> What is needed
Start at the first line of the material below and retype each line through the one containing "SC.camera = camo", exactly.

> Provided material
________________
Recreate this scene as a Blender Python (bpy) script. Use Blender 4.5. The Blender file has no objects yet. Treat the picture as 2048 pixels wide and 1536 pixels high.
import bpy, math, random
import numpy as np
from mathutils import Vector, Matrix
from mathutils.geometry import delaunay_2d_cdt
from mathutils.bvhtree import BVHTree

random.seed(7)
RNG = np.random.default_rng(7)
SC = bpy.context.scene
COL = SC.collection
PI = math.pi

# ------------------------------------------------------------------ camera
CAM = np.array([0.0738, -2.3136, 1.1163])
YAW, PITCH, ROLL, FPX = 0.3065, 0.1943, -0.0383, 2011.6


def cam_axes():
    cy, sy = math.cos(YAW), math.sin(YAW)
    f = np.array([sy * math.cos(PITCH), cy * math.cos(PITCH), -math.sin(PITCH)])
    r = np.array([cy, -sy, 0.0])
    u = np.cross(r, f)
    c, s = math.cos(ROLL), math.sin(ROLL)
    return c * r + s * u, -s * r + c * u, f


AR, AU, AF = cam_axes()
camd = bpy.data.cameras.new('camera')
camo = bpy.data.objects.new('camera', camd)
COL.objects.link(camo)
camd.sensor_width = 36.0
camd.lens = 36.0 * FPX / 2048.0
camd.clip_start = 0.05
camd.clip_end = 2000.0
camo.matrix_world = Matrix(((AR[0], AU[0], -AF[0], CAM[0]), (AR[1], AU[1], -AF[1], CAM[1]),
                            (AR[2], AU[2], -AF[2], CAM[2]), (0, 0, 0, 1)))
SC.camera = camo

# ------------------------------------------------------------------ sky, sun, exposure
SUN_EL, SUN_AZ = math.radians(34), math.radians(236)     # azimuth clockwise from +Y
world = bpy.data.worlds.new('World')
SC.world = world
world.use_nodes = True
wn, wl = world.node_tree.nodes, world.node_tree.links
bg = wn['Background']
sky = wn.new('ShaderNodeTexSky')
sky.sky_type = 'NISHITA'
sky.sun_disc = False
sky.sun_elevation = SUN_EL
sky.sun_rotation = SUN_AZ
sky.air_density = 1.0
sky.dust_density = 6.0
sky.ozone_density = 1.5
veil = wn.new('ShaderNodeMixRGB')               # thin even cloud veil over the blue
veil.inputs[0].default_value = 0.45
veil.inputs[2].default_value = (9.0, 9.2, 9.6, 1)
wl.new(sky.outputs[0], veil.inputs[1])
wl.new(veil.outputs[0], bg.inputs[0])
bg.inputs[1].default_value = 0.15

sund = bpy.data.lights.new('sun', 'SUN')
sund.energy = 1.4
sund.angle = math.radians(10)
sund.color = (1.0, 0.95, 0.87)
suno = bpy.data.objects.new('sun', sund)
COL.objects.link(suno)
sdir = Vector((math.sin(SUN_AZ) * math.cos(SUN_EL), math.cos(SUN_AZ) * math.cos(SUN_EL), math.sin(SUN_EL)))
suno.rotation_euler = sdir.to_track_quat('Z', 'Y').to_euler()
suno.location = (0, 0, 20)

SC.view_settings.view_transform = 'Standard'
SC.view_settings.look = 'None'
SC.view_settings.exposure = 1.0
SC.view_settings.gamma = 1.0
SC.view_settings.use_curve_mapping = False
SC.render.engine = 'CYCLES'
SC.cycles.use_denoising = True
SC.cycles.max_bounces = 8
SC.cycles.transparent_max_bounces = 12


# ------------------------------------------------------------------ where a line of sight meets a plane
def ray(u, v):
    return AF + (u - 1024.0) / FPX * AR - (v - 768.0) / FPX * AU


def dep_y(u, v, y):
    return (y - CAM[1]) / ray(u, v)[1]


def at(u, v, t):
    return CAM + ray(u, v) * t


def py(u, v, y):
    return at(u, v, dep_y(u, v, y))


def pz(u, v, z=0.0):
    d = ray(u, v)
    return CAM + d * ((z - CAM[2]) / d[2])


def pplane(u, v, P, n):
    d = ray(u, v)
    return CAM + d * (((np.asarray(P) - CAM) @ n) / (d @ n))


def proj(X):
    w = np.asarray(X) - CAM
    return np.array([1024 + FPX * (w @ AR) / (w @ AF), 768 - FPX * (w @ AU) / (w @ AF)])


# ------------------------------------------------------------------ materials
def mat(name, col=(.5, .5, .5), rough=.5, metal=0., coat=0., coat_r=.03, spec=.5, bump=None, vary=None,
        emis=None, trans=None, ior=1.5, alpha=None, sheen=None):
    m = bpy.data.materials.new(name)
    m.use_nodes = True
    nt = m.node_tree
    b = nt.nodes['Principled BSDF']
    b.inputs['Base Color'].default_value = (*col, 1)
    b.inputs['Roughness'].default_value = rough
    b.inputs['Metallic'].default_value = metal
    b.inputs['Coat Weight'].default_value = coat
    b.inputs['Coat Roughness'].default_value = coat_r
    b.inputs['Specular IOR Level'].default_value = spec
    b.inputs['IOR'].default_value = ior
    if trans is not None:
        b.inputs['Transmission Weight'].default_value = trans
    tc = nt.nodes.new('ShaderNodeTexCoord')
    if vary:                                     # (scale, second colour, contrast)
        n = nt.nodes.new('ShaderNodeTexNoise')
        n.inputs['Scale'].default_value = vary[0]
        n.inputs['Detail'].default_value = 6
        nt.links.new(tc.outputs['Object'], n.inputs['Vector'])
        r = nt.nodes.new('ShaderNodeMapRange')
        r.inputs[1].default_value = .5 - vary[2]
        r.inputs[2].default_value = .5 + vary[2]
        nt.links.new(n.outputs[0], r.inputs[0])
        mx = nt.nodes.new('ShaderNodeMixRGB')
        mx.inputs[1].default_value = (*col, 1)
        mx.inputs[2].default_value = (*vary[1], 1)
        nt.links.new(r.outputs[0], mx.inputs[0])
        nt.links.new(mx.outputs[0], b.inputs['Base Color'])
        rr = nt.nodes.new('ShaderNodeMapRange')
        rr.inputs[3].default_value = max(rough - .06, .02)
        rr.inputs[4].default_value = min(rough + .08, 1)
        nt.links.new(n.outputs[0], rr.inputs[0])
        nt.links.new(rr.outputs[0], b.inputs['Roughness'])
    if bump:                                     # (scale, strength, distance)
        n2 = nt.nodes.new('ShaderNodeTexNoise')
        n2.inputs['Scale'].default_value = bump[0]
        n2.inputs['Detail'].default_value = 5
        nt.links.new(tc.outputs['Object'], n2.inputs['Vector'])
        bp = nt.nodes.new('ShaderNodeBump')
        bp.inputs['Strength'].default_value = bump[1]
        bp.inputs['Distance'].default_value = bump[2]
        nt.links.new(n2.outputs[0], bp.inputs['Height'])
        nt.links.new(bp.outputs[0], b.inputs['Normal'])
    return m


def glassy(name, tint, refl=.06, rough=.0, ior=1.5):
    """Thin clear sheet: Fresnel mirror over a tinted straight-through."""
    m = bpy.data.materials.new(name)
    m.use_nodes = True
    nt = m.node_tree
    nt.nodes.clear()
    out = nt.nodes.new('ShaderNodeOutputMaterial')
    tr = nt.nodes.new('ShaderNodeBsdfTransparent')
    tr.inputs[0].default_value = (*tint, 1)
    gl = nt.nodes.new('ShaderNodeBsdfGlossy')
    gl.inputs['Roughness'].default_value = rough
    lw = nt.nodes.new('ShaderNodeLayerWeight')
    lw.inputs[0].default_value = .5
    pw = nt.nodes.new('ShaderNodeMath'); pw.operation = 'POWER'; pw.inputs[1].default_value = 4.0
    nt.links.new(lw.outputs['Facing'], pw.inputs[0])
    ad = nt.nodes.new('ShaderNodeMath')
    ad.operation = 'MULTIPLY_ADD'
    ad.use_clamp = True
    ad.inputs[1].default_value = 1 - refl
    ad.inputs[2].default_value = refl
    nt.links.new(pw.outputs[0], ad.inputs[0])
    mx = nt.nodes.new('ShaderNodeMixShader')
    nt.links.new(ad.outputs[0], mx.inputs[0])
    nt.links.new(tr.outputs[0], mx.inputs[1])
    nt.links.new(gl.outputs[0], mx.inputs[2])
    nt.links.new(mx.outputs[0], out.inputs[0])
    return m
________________
> The solution
Recreate this scene as a Blender Python (bpy) script. Use Blender 4.5. The Blender file has no objects yet. Treat the picture as 2048 pixels wide and 1536 pixels high.
import bpy, math, random
import numpy as np
from mathutils import Vector, Matrix
from mathutils.geometry import delaunay_2d_cdt
from mathutils.bvhtree import BVHTree

random.seed(7)
RNG = np.random.default_rng(7)
SC = bpy.context.scene
COL = SC.collection
PI = math.pi

# ------------------------------------------------------------------ camera
CAM = np.array([0.0738, -2.3136, 1.1163])
YAW, PITCH, ROLL, FPX = 0.3065, 0.1943, -0.0383, 2011.6


def cam_axes():
    cy, sy = math.cos(YAW), math.sin(YAW)
    f = np.array([sy * math.cos(PITCH), cy * math.cos(PITCH), -math.sin(PITCH)])
    r = np.array([cy, -sy, 0.0])
    u = np.cross(r, f)
    c, s = math.cos(ROLL), math.sin(ROLL)
    return c * r + s * u, -s * r + c * u, f


AR, AU, AF = cam_axes()
camd = bpy.data.cameras.new('camera')
camo = bpy.data.objects.new('camera', camd)
COL.objects.link(camo)
camd.sensor_width = 36.0
camd.lens = 36.0 * FPX / 2048.0
camd.clip_start = 0.05
camd.clip_end = 2000.0
camo.matrix_world = Matrix(((AR[0], AU[0], -AF[0], CAM[0]), (AR[1], AU[1], -AF[1], CAM[1]),
                            (AR[2], AU[2], -AF[2], CAM[2]), (0, 0, 0, 1)))
SC.camera = camo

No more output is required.